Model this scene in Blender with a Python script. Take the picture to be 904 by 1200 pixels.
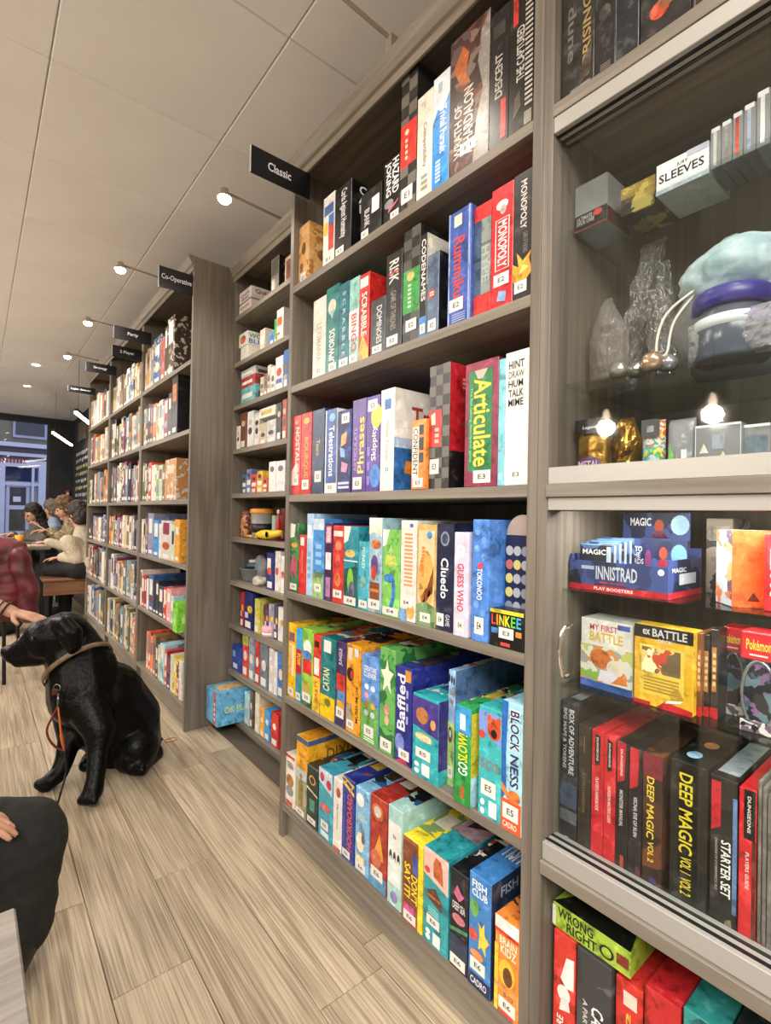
import bpy, bmesh, math, random
from mathutils import Vector, Matrix, Quaternion, noise
random.seed(7)
for o in list(bpy.data.objects): bpy.data.objects.remove(o)
SC = bpy.context.scene
COL = SC.collection
# ---------------------------------------------------------------- camera
FPX = 588.78
YAW, PITCH, ROLL = [math.radians(a) for a in (39.217, 0.475, 1.088)]
CAM = Vector((-.83, 0, 1.1))
CF = Vector((math.sin(YAW)*math.cos(PITCH), math.cos(YAW)*math.cos(PITCH), math.sin(PITCH)))
_r = Vector((math.cos(YAW), -math.sin(YAW), 0)); _u = _r.cross(CF)
CR = _r*math.cos(ROLL)+_u*math.sin(ROLL); CU = -_r*math.sin(ROLL)+_u*math.cos(ROLL)
cd = bpy.data.cameras.new('camera'); cd.sensor_fit = 'HORIZONTAL'; cd.sensor_width = 36; cd.lens = FPX*36/904
cd.clip_start = .02; cd.clip_end = 200
camo = bpy.data.objects.new('camera', cd); COL.objects.link(camo)
camo.matrix_world = Matrix(((CR.x, CU.x, -CF.x, CAM.x), (CR.y, CU.y, -CF.y, CAM.y), (CR.z, CU.z, -CF.z, CAM.z), (0, 0, 0, 1)))
SC.camera = camo
def ray(px, py): return CF+CR*((px-452)/FPX)-CU*((py-600)/FPX)
def at(px, py, ax, val):            # where the sight line meets the plane axis = val
    d = ray(px, py); return CAM+d*((val-CAM[ax])/d[ax])
def dep(px, py, z): return CAM+ray(px, py)*z
# ---------------------------------------------------------------- world, lights, exposure
w = bpy.data.worlds.new('World'); SC.world = w; w.use_nodes = True
bg = w.node_tree.nodes['Background']; bg.inputs[0].default_value = (.42, .47, .62, 1); bg.inputs[1].default_value = 1.3
def area(name, loc, sx, sy, power, col, rot=(0, 0, 0)):
    l = bpy.data.lights.new(name, 'AREA'); l.shape = 'RECTANGLE'; l.size = sx; l.size_y = sy; l.energy = power; l.color = col
    o = bpy.data.objects.new(name, l); COL.objects.link(o); o.location = loc; o.rotation_euler = rot; return o
WARM = (1, .965, .925)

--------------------

Work instructions:
Look for "scene" and pull out every line that has it.

Reply:
Model this scene in Blender with a Python script. Take the picture to be 904 by 1200 pixels.
SC = bpy.context.scene